Q: Why did you pursue water safety research?

A: What gives me joy is creating new knowledge, especially knowledge that helps normal people. I've always gravitated toward the work that had the biggest real-world impacts and was being overlooked. My research on building plumbing systems has profound health and economic implications, but no one wanted to take responsibility for the issue.

Q: When you've discovered problems, how have you gotten them addressed?

A: Science by itself is powerless when you're dealing with government agencies. I had to cross the line and become an activist, filing Freedom of Information Act requests and working with politicians and people on the ground. You have to reach this critical mass where you can put enough pressure on these agencies to make them take action, and you will never do that with science alone.

If you're not going to fight to the bitter end, don't get started. You have to decide: Are you willing to do whatever it takes to see this through, and can you accept the likelihood that you are going to fail? The odds are against you. I'm one of the lucky ones. It makes me feel so humble to think about all of those who put their professional lives on the line and whose careers were destroyed.

Q: How do your colleagues view your activism?

A: I engage in activism as a last resort, after every scientific path has failed. Since I personally find activism distasteful, I forgive the academics who also view it negatively. The majority of my colleagues are indifferent or bemused, focused on their own problems and getting their next research dollar.

Q: How does the current academic culture affect research like yours?

A: We have to address the pressures to publish and get funding so that we can ask ourselves whether our research is doing good for the world. I'm very fearful of the perverse incentives of academia right now. We spend all our time sucking up to funding agencies. We're all such cowards—and with good reason, because the system does not reward good heroic actors. At the same time, because cowardice is the norm, it creates a tremendous opportunity for those who want to go this path, because no one else is doing it and there is so much injustice.

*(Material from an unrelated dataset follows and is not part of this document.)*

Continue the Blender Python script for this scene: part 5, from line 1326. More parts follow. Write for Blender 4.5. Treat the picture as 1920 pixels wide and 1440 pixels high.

We are still attracting some great people who I firmly believe are ethical, altruistic scientists, but at some point they might become the minority. My biggest fear is that the culture of academia is going to get to the point where these scientists ask, “Can I have a career without cutting corners or cheating?” I don't want us to get to the point where I might have to tell young people, “I'm not sure that you can.”

Q: What motivates you to carry on despite the challenges?

A: I am the most optimistic person in the world. You have to be optimistic to think that you can change things. It's not blind optimism; it's about seeing something that's wrong and being unwilling to accept it. You have to say, “I'm going to fight to make this world a better place.” And you have to make sure that the world doesn't change you. It's only the people that the world doesn't change who are going to change the world.